■ **Description of the task**
Retype exactly the lines from the first one through the line with "rnd = random.Random(7)", including both ends; skip any pictures.

■ **Collected data**

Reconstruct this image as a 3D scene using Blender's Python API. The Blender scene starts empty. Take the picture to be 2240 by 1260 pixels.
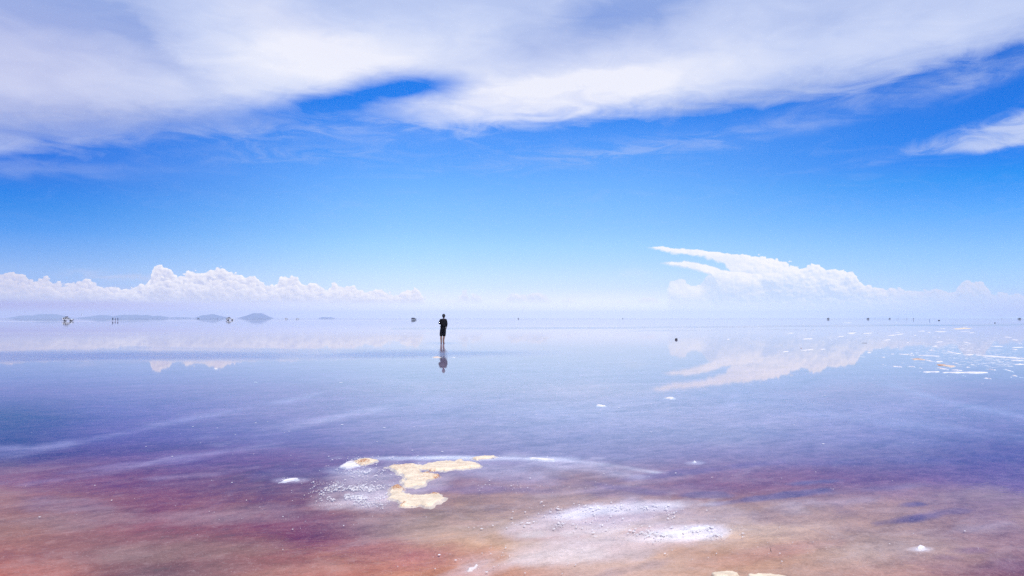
import bpy, bmesh, math, random
import numpy as np
from mathutils import Vector, Matrix, noise as mnoise

S = bpy.context.scene
C = S.collection
rnd = random.Random(7)

# ------------------------------------------------------------------ camera
CAM_H = 1.46
F = 1758.0                     # focal length in units of the 2240 px wide frame
PITCH = math.atan(66 / F)
cd = bpy.data.cameras.new('camera')
cam = bpy.data.objects.new('camera', cd)
C.objects.link(cam)
cam.location = (0, 0, CAM_H)
cam.rotation_euler = (math.pi / 2 + PITCH, 0, 0)
cd.sensor_width = 36
cd.lens = 36 * F / 2240
cd.clip_start = 0.05
cd.clip_end = 60000
S.camera = cam
S.view_settings.view_transform = 'Standard'
S.view_settings.look = 'None'
S.view_settings.exposure = 0
S.view_settings.gamma = 1
S.cycles.max_bounces = 5
S.cycles.use_adaptive_sampling = True
S.cycles.adaptive_threshold = 0.01
S.cycles.adaptive_min_samples = 16
S.cycles.transparent_max_bounces = 16
S.cycles.volume_bounces = 2
S.cycles.use_denoising = False      # the photograph has a fine grain of its own

SUN_EL, SUN_AZ = 62, 140        # degrees; azimuth measured from the view towards the right
sl = bpy.data.lights.new('sun', 'SUN')
sl.energy = 3.6
sl.angle = math.radians(0.6)
sl.color = (1, 0.96, 0.9)
sun = bpy.data.objects.new('sun', sl)
C.objects.link(sun)
_sd = Vector((math.sin(math.radians(SUN_AZ)) * math.cos(math.radians(SUN_EL)),
              math.cos(math.radians(SUN_AZ)) * math.cos(math.radians(SUN_EL)), math.sin(math.radians(SUN_EL))))
sun.rotation_euler = _sd.to_track_quat('Z', 'Y').to_euler()

cP, sP = math.cos(PITCH), math.sin(PITCH)


def ray(x, y):
    a, b = (x - 1120) / F, (630 - y) / F
    return Vector((a, cP - b * sP, sP + b * cP)).normalized()


def azel(x, y):
    d = ray(x, y)
    return math.degrees(math.atan2(d.x, d.y)), math.degrees(math.asin(d.z))


def ground(x, y, z=0.0):
    """the point of the flat at height z seen at frame position x, y"""
    d = ray(x, y)
    t = (z - CAM_H) / d.z
    return Vector((d.x * t, d.y * t, z))


def s2l(c):
    out = []
    for v in c:
        v = v / 255
        out.append(v / 12.92 if v <= 0.04045 else ((v + 0.055) / 1.055) ** 2.4)
    return tuple(out)


# ------------------------------------------------------------------ node helpers
class G:
    def __init__(s, nt, dim='2D'):
        s.nt = nt
        s.dim = dim
        s.L = nt.links

    def put(s, sock, v):
        if isinstance(v, bpy.types.NodeSocket):
            s.L.new(v, sock)
        elif v is not None:
            if isinstance(v, (tuple, list)) and len(v) == 3 and sock.type == 'RGBA':
                v = (*v, 1)
            sock.default_value = v

    def m(s, op, *a, clamp=False):
        n = s.nt.nodes.new('ShaderNodeMath')
        n.operation = op
        n.use_clamp = clamp
        for i, v in enumerate(a):
            s.put(n.inputs[i], v)
        return n.outputs[0]

    def add(s, a, b): return s.m('ADD', a, b)
    def sub(s, a, b): return s.m('SUBTRACT', a, b)
    def mul(s, a, b): return s.m('MULTIPLY', a, b)
    def mad(s, a, b, c): return s.m('MULTIPLY_ADD', a, b, c)
    def clamp(s, a): return s.m('ADD', a, 0.0, clamp=True)

    def step(s, v, a, b, lo=0.0, hi=1.0):
        n = s.nt.nodes.new('ShaderNodeMapRange')
        n.interpolation_type = 'SMOOTHSTEP'
        s.put(n.inputs['Value'], v)
        n.inputs['From Min'].default_value = a
        n.inputs['From Max'].default_value = b
        n.inputs['To Min'].default_value = lo
        n.inputs['To Max'].default_value = hi
        return n.outputs[0]

    def lin(s, v, a, b, lo=0.0, hi=1.0):
        n = s.nt.nodes.new('ShaderNodeMapRange')
        s.put(n.inputs['Value'], v)
        n.inputs['From Min'].default_value = a
        n.inputs['From Max'].default_value = b
        n.inputs['To Min'].default_value = lo
        n.inputs['To Max'].default_value = hi
        return n.outputs[0]

    def noise(s, vec, scale, detail=4, rough=0.5, dist=0.0, out='Fac'):
        n = s.nt.nodes.new('ShaderNodeTexNoise')
        n.noise_dimensions = s.dim
        s.put(n.inputs['Vector'], vec)
        n.inputs['Scale'].default_value = scale
        n.inputs['Detail'].default_value = detail
        n.inputs['Roughness'].default_value = rough
        n.inputs['Distortion'].default_value = dist
        return n.outputs[out]

    def voro(s, vec, scale, smooth=0.5):
        n = s.nt.nodes.new('ShaderNodeTexVoronoi')
        n.feature = 'SMOOTH_F1'
        n.voronoi_dimensions = s.dim
        s.put(n.inputs['Vector'], vec)
        n.inputs['Scale'].default_value = scale
        n.inputs['Smoothness'].default_value = smooth
        return n.outputs['Distance']

    def map(s, vec, loc=(0, 0, 0), rot=(0, 0, 0), sc=(1, 1, 1), kind='POINT'):
        n = s.nt.nodes.new('ShaderNodeMapping')
        n.vector_type = kind
        s.put(n.inputs['Vector'], vec)
        n.inputs['Location'].default_value = loc
        n.inputs['Rotation'].default_value = rot
        n.inputs['Scale'].default_value = sc
        return n.outputs[0]

    def mix(s, f, a, b, mode='MIX'):
        n = s.nt.nodes.new('ShaderNodeMix')
        n.data_type = 'RGBA'
        n.blend_type = mode
        n.clamp_factor = True
        s.put(n.inputs[0], f)
        s.put(n.inputs[6], a)
        s.put(n.inputs[7], b)
        return n.outputs[2]

    def xyz(s, x, y, z=0.0):
        n = s.nt.nodes.new('ShaderNodeCombineXYZ')
        s.put(n.inputs[0], x); s.put(n.inputs[1], y); s.put(n.inputs[2], z)
        return n.outputs[0]

    def sep(s, v):
        n = s.nt.nodes.new('ShaderNodeSeparateXYZ')
        s.put(n.inputs[0], v)
        return n.outputs

    def ramp(s, f, stops, interp='LINEAR'):
        n = s.nt.nodes.new('ShaderNodeValToRGB')
        s.put(n.inputs[0], f)
        r = n.color_ramp
        r.interpolation = interp
        while len(r.elements) > 1:
            r.elements.remove(r.elements[-1])
        r.elements[0].position = stops[0][0]
        r.elements[0].color = (*stops[0][1], 1)
        for p, c in stops[1:]:
            e = r.elements.new(p)
            e.color = (*c, 1)
        return n.outputs[0]

    def curve(s, v, pts, x0, x1, y0, y1):
        """piecewise curve: v in x0..x1 to a value in y0..y1 through pts"""
        t = s.lin(v, x0, x1)
        n = s.nt.nodes.new('ShaderNodeFloatCurve')
        s.put(n.inputs['Value'], t)
        cu = n.mapping.curves[0]
        pts = sorted(pts)
        q = [((a - x0) / (x1 - x0), (b - y0) / (y1 - y0)) for a, b in pts]
        cu.points[0].location = q[0]
        cu.points[1].location = q[-1]
        for a, b in q[1:-1]:
            cu.points.new(a, b)
        for p in cu.points:
            p.handle_type = 'AUTO_CLAMPED'
        n.mapping.update()
        return s.lin(n.outputs[0], 0, 1, y0, y1)

    def blob(s, uv, x, y, rx, ry, rot=0.0):
        """a soft elliptical patch of sky around a direction; sizes in frame units"""
        u, v = azel(x, y)
        k = math.degrees(1 / F)
        p = s.map(uv, loc=(u, v, 0), rot=(0, 0, math.radians(rot)), sc=(rx * k, ry * k, 1), kind='TEXTURE')
        n = s.nt.nodes.new('ShaderNodeVectorMath')
        n.operation = 'DOT_PRODUCT'
        s.put(n.inputs[0], p); s.put(n.inputs[1], p)
        return s.m('EXPONENT', s.mul(n.outputs['Value'], -1.0))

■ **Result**
Reconstruct this image as a 3D scene using Blender's Python API. The Blender scene starts empty. Take the picture to be 2240 by 1260 pixels.
import bpy, bmesh, math, random
import numpy as np
from mathutils import Vector, Matrix, noise as mnoise

S = bpy.context.scene
C = S.collection
rnd = random.Random(7)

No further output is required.